Shortly before committing suicide last year, Dave Duerson, a former player for the Chicago Bears, sent a text message to his family requesting that his brain be donated to a facility that researches football injuries.
"He was one of my favourite players," says Leitch. "The idea that he was mush at the end, the way he committed suicide to make sure his brain could be preserved...It's hard to then be like 'Yeah, jack em up! Huge hits!'"
But the huge hits are still drawing lots of fans.
The first Sunday Night Football game of the 2012-2013 season brought in record ratings this week, with almost 25 million Americans tuning in to watch the Denver Broncos defeat the Pittsburgh Steelers. According to TVLine.com, external, that number represents a 7% increase over last year and the best rating for a regular season football game in 14 years.
For its part, the National Football League is doing what it can to stem the damage done by the sport.
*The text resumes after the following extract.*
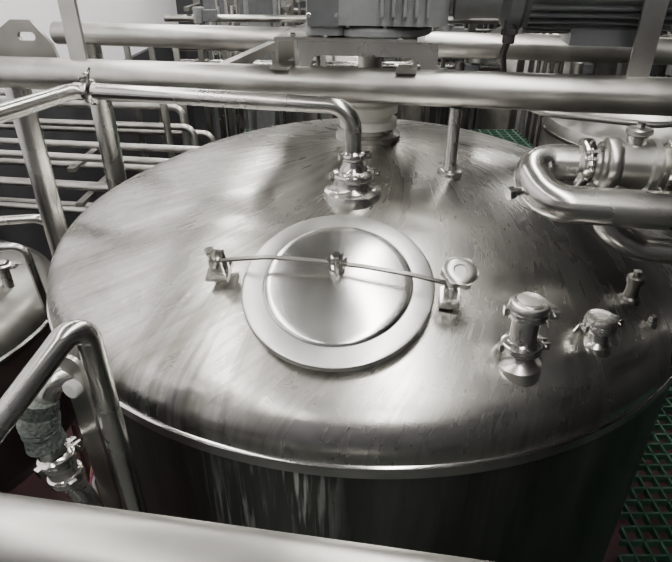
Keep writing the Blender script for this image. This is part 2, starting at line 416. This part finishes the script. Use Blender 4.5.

Recently, the league donated $30m (£18.7m) to the National Institutes of Health to study brain injuries.
"Our commitment is to keep pushing the envelope and be one of the leaders in health and safety research," says Clare Graff, the senior manager of corporate communications at the NFL. She points out that head injuries are an issue of concern for other sports, not just football.
At the same time, the NFL is constantly revising rules to try to limit the long-term damage done to players, and does so knowing that its rules and safety regulations are often adopted by youth and college programs.
"We want to set the standard and we take that responsibility seriously," she says.
Whether or not they can make the game safe for kids, not just for professionals, may be what eventually determines American football's fate.
"What you are hearing for the first time is 'I don't want to see my child playing football'," says NPR's Frank Deford.
"I don't think we've come to the point where I've heard anyone say I'm not going to a professional game."
That's something both Leitch and Camosy understand all too well. Both men will be tuning into the football season this year despite their reservations.
"I'm going to watch football but it's almost with a sense of sadness this year - a growing sense of sadness," Camosy asks.
"How long can I watch football and still keep my soul?"